По убеждению Д. Беркли, «полагать, что часы по отношению к их создателю являются тем же, чем мир—по отношению к его Творцу, значит ставить под сомнение всемогущество Бога». Схоласты, как продолжает Беркли, учат, что «мир — это машина, подобная часам, созданная и приведенная в движение Богом, но далее сама продолжающая движение». Беркли с этим решительно не согласен (Berkeley, 1964: 280-281):

.мне кажется, что мощь и мудрость Бога будут достойнейшим образом представлены, если предположить, что Господь действует как вездесущий бесконечно активный Дух и одновременно при посредничестве подчиненных ему причин, сохраняя природный порядок и управляя им. Часы действительно могут идти независимо от их создателя или мастера, тогда как тяжесть их маятника (the gravitation of its pendulum) происходит от другой причины, и потому мастер не является подлинной причиной часов. Таким образом, эта аналогия («мир — часы». — И. Д.) не должна просто сводиться к тому, что часы так относятся к их мастеру-создателю, как мир — к его Творцу.

И, по сути, о том же писал английский математик Роджер Коутс в предисловии ко второму изданию (1713) «Математических начал натуральной философии» И. Ньютона (Newton, Motte, 1729: xxxvi):

Без сомнения, этот мир, столь разнообразный и наделенный тем многообразием форм и движений, которые мы в нем находим, мог возникнуть не иначе как по совершенно свободной воле Бога, направляющего все и управляющего им.

В свою очередь, так называемый «естественный ход вещей», как уточнял С. Кларк, есть «не что иное, как воля Бога, порождающая различные явления непрерывным, регулярным, неизменным и единообразным образом» (цит. по: Brooke, 2014: 214). Но вместе с тем, если бы разум человека функционировал по законам механики, как часы, то, по убеждению того же С. Кларка, «мы не могли бы обладать такой вещью, как свобода или способность к самоопределению» (Liberty, or a Power of Self-determination) (Clarke, 1712: 59).

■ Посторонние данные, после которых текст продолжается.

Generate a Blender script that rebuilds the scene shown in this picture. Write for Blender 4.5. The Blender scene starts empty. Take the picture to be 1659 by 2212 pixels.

Слово liberty появилось здесь не случайно. Многие из тех мыслителей, которые сделали выбор в пользу волюнтаристской теологической традиции, отстаивали также идеал свободы для человека, ибо, как выразился К. Маклорен (C. Maclaurin),

разница между человеком и машиной состоит не только в наличии у первого ощущений и интеллекта, но и в том, что он наделен способностью действовать. Равновесное состояние [часов], когда гири уравновешены, не может за неимением силы вызывать движение, но свободный агент, когда перед ним открываются два совершенно одинаковых разумных способа действия, все же имеет силу выбирать (Maclaurin, 1968: 83).

Естественная теология процветала в Англии при прогрессирующем упадке МЧ прежде всего в силу характерных для нее социальных и политических обстоятельств: представительного правления, неприкосновенности собственности, свободы торговли, известной религиозной терпимости и т.д. — т.е. всего того, что на континенте оставалось лишь в программах реформаторов. К этому следует добавить, что после Славной революции (1688) в Англии была установлена конституционная монархия (власть монарха была ограничена рядом законоположений, закрепленных в «Билле о правах»). И в обширной литературе того времени— памфлетах, речах, философских трактатах и т. п. — в качестве главной звучала тема свободы. Для государства, процветание которого зависело от роста торговли, свобода стала необходимым условием выживания. Именно поэтому английские интеллектуалы охладели к МЧ: она выражала неприемлемую для них систему ценностей, хотя, замечу, во второй половине xvii столетия Англия заняла лидирующие позиции в мировом производстве часов. Таким образом, судьбы МЧ и часов

как инструмента для решения практических задач окончательно разошлись. Кстати, английские часы даже по внешнему виду отличались от, скажем, немецких. Если последние представляли собой скорее предметы роскоши (богатая и сложная отделка, многообразная индикация), то первые поражали своей простотой — один циферблат в деревянном корпусе. Но это были хронометры превосходного качества.

ГОСУДАРСТВО — МАШИНА, ПОДДАННЫЕ — АВТОМАТЫ

Несмотря на то что данная статья посвящена использованию МЧ главным образом в трудах английских мыслителей, уместно хотя бы фрагментарно сказать об отношении к ней французских и немецких философов.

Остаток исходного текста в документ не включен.